Peter Saul was born in San Francisco in 1934. Following his studies at both the California School of Fine Arts and Washington University, St. Louis, Saul settled in Paris for six years. It was there, in the late 1950s, that his influences and obsessions - Mad magazine, 19th century academic French painting, Paul Cadmus and Rosa Bonheur - coupled with his total disbelief in the Existentialist artspeak of the time crystallized into a unique style. Saul's paintings of common household objects, rendered with an intense palette and a gesture reminiscent of Abstract Expressionism, clearly anticipated Pop Art, a movement that would not emerge as such until 1962. His work rapidly progressed from quasi-abstract pictures of iceboxes and so-called 'pop' imagery to a caustic and unflinching take on contemporary history painting. Embracing humor, irony and the grotesque at a time when painting was supposed to be deadly serious, Saul's work did not fit anywhere easily. In 1967, Saul said, "Not to be shocking means to agree to be furniture", and it is with this attitude that he continues to satirize the political, social and
cultural events of his time.

Neptune and the Octopus Painter features new large-scale works on canvas and a selection of recent works on paper, a body of work created during the past two years. Drawing as much on the imagery of Walt Disney as on traditions of classical painting, Saul's recent works again look to genres of history and self-portraiture, dissecting to humorous, gruesome and deliberately
offensive effect, a range of subjects and attitudes.

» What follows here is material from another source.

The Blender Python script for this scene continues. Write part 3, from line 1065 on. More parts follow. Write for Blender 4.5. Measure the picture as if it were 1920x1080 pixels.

Peter Saul presented his debut solo exhibition in Chicago in 1961 and has exhibited his work internationally since that time. His most recent solo museum exhibition was presented last year at Fondation Salomon, Alex, France. His works are found in numerous museum collections
worldwide, including Metropolitan Museum of Art, New York; Museum of Modern Art, New York; Whitney Museum of American Art, New York; Art Institute of Chicago; Centre Pompidou, Paris; Los Angeles County Museum of Art; Moderna Museet, Stockholm; Museum Ludwig, Cologne; and Stedelijk Museum, Amsterdam. Peter Saul lives and works in New York.